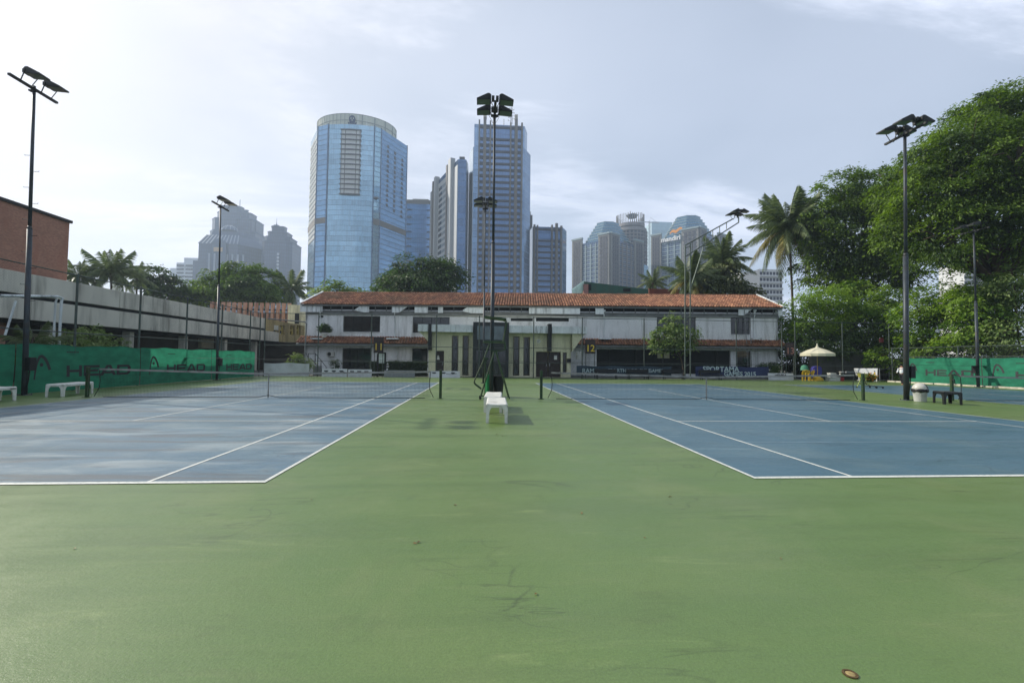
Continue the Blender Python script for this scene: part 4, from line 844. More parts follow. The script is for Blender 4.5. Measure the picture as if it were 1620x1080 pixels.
# ------------------------------------------------------------------ green-clad building behind the roof
gb = thing('green_clad_building', 'half built block with green sheet cladding behind the tile roof', 'building', tuple(at(960, 560, 64)))
Gp = lambda px, py, Y=64: at(px, py, Y)
p = MB(); A = Gp(921.7, 445); B_ = Gp(1026, 457.5); C1, C2 = Gp(1026, 470), Gp(921.7, 462)
zb_ = C2.z - 1; p.loft([[tuple(A), tuple(B_), (B_.x, 64, zb_), (A.x, 64, zb_)], [(A.x, 65.2, A.z), (B_.x, 65.2, B_.z), (B_.x, 65.2, zb_), (A.x, 65.2, zb_)]]); p.build('green_cladding', mat('dark_green_sheet', (48, 88, 74), .6, var=.15, scale=1, dirt=(70, 74, 62), dirt_amt=.3, streak=True), gb)
p = MB(); D_ = Gp(904, 458, 61); D2 = Gp(907, 472, 61); p.loft([[(A.x, 63.9, A.z), (D_.x, 61, D_.z), (D_.x + .3, 61, D2.z), (A.x, 63.9, Gp(921.7, 459).z)], [(A.x + .2, 63.98, A.z), (D_.x + .2, 61.1, D_.z), (D_.x + .5, 61.1, D2.z), (A.x + .2, 63.98, Gp(921.7, 459).z)]]); p.build('pale_green_fascia', mat('sunlit_tint_green_sheet', (204, 230, 214), .6, var=.1, scale=1, dirt=(110, 130, 116), dirt_amt=.3, streak=True), gb)  # fascia green lightened, its sunlit look is put into the colour
for a, c, t_ in ((922.5, 930, 449.5), (976, 983, 464)):
    x0, x1 = Gp(a, 455, 63.9).x, Gp(c, 455, 63.9).x; p = MB(); p.box(x0, 63.6, 0, x1, 63.97, Gp(a, t_, 63.7).z); p.build('pink_pier', mat('pink_render', (160, 120, 112), .9), gb)
for a, c, t_, u_ in ((931, 935.5, 449, 459), (986, 997.5, 456, 461)):
    x0, x1 = Gp(a, 455, 63.9).x, Gp(c, 455, 63.9).x; p = MB(); p.box(x0, 63.9, Gp(a, u_, 63.9).z, x1, 63.985, Gp(a, t_, 63.9).z); p.build('opening', M_void, gb)
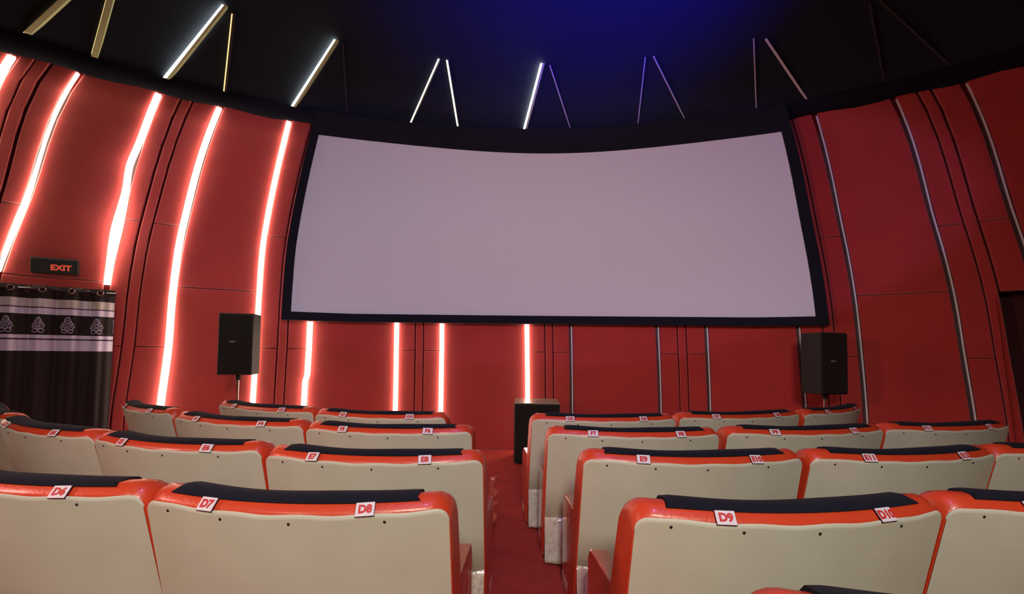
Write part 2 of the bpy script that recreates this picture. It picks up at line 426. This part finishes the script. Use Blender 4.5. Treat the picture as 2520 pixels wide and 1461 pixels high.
led(2, -1, 4.854, 5.508, 'dull', 'unlit ceiling strip, left leg of the pair over the right screen corner', GC, ceiling=(1.773, 1.944))
led(2, 1, 4.872, 5.483, 'off', 'unlit ceiling strip, right leg of the pair over the right screen corner', GC, ceiling=(2.204, 2.044))
led(3, -1, 4.888, 5.538, 'dark', 'faint ceiling strip at upper right, left leg of the last pair', GC, ceiling=(2.752, 2.959))
led(3, 1, 4.877, 5.539, 'dark', 'hardly visible ceiling strip in the dark top right corner', GC, ceiling=(3.253, 3.046))

# ================================================================ SEATS
SW, SH, LEAN = 1.30, 1.09, .262      # width, height, lean of the backrest
def ztop(x):
    a = abs(x); r = .075; d = a-(SW/2-r)
    z = SH-.012*(1-(2*x/SW)**2)
    if d > 0: z -= r-math.sqrt(max(r*r-d*d, 0))
    return z
def rear(x, z): return -.105*(1-(2*x/SW)**2)+(SH-z)*LEAN
def back_points(prof, xs):
    rows = []
    for x in xs:
        zt = ztop(x)
        rows.append([(x, rear(x, zt+dz if dz is not None else za)+dy, (zt+dz) if dz is not None else za) for dy, dz, za in prof])
    return rows
def xcols(hw, n=26, r=.075):
    xs = [-hw+2*hw*i/n for i in range(n+1)]
    ex = [hw-r*(1-math.cos(R(a))) for a in (15, 32, 50, 70, 88)] + [hw]
    xs = [x for x in xs if abs(x) < hw-r] + ex + [-e for e in ex]
    return sorted(set(round(x, 5) for x in xs))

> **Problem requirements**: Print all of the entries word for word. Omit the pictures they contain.

> **Complete answer**:
Continue the Blender Python script for this scene: part 4, from line 844. More parts follow. The script is for Blender 4.5. Measure the picture as if it were 1620x1080 pixels.
# ------------------------------------------------------------------ green-clad building behind the roof
gb = thing('green_clad_building', 'half built block with green sheet cladding behind the tile roof', 'building', tuple(at(960, 560, 64)))
Gp = lambda px, py, Y=64: at(px, py, Y)
p = MB(); A = Gp(921.7, 445); B_ = Gp(1026, 457.5); C1, C2 = Gp(1026, 470), Gp(921.7, 462)
zb_ = C2.z - 1; p.loft([[tuple(A), tuple(B_), (B_.x, 64, zb_), (A.x, 64, zb_)], [(A.x, 65.2, A.z), (B_.x, 65.2, B_.z), (B_.x, 65.2, zb_), (A.x, 65.2, zb_)]]); p.build('green_cladding', mat('dark_green_sheet', (48, 88, 74), .6, var=.15, scale=1, dirt=(70, 74, 62), dirt_amt=.3, streak=True), gb)
p = MB(); D_ = Gp(904, 458, 61); D2 = Gp(907, 472, 61); p.loft([[(A.x, 63.9, A.z), (D_.x, 61, D_.z), (D_.x + .3, 61, D2.z), (A.x, 63.9, Gp(921.7, 459).z)], [(A.x + .2, 63.98, A.z), (D_.x + .2, 61.1, D_.z), (D_.x + .5, 61.1, D2.z), (A.x + .2, 63.98, Gp(921.7, 459).z)]]); p.build('pale_green_fascia', mat('sunlit_tint_green_sheet', (204, 230, 214), .6, var=.1, scale=1, dirt=(110, 130, 116), dirt_amt=.3, streak=True), gb)  # fascia green lightened, its sunlit look is put into the colour
for a, c, t_ in ((922.5, 930, 449.5), (976, 983, 464)):
    x0, x1 = Gp(a, 455, 63.9).x, Gp(c, 455, 63.9).x; p = MB(); p.box(x0, 63.6, 0, x1, 63.97, Gp(a, t_, 63.7).z); p.build('pink_pier', mat('pink_render', (160, 120, 112), .9), gb)
for a, c, t_, u_ in ((931, 935.5, 449, 459), (986, 997.5, 456, 461)):
    x0, x1 = Gp(a, 455, 63.9).x, Gp(c, 455, 63.9).x; p = MB(); p.box(x0, 63.9, Gp(a, u_, 63.9).z, x1, 63.985, Gp(a, t_, 63.9).z); p.build('opening', M_void, gb)
Write part 2 of the bpy script that recreates this picture. It picks up at line 426. This part finishes the script. Use Blender 4.5. Treat the picture as 2520 pixels wide and 1461 pixels high.
led(2, -1, 4.854, 5.508, 'dull', 'unlit ceiling strip, left leg of the pair over the right screen corner', GC, ceiling=(1.773, 1.944))
led(2, 1, 4.872, 5.483, 'off', 'unlit ceiling strip, right leg of the pair over the right screen corner', GC, ceiling=(2.204, 2.044))
led(3, -1, 4.888, 5.538, 'dark', 'faint ceiling strip at upper right, left leg of the last pair', GC, ceiling=(2.752, 2.959))
led(3, 1, 4.877, 5.539, 'dark', 'hardly visible ceiling strip in the dark top right corner', GC, ceiling=(3.253, 3.046))

# ================================================================ SEATS
SW, SH, LEAN = 1.30, 1.09, .262      # width, height, lean of the backrest
def ztop(x):
    a = abs(x); r = .075; d = a-(SW/2-r)
    z = SH-.012*(1-(2*x/SW)**2)
    if d > 0: z -= r-math.sqrt(max(r*r-d*d, 0))
    return z
def rear(x, z): return -.105*(1-(2*x/SW)**2)+(SH-z)*LEAN
def back_points(prof, xs):
    rows = []
    for x in xs:
        zt = ztop(x)
        rows.append([(x, rear(x, zt+dz if dz is not None else za)+dy, (zt+dz) if dz is not None else za) for dy, dz, za in prof])
    return rows
def xcols(hw, n=26, r=.075):
    xs = [-hw+2*hw*i/n for i in range(n+1)]
    ex = [hw-r*(1-math.cos(R(a))) for a in (15, 32, 50, 70, 88)] + [hw]
    xs = [x for x in xs if abs(x) < hw-r] + ex + [-e for e in ex]
    return sorted(set(round(x, 5) for x in xs))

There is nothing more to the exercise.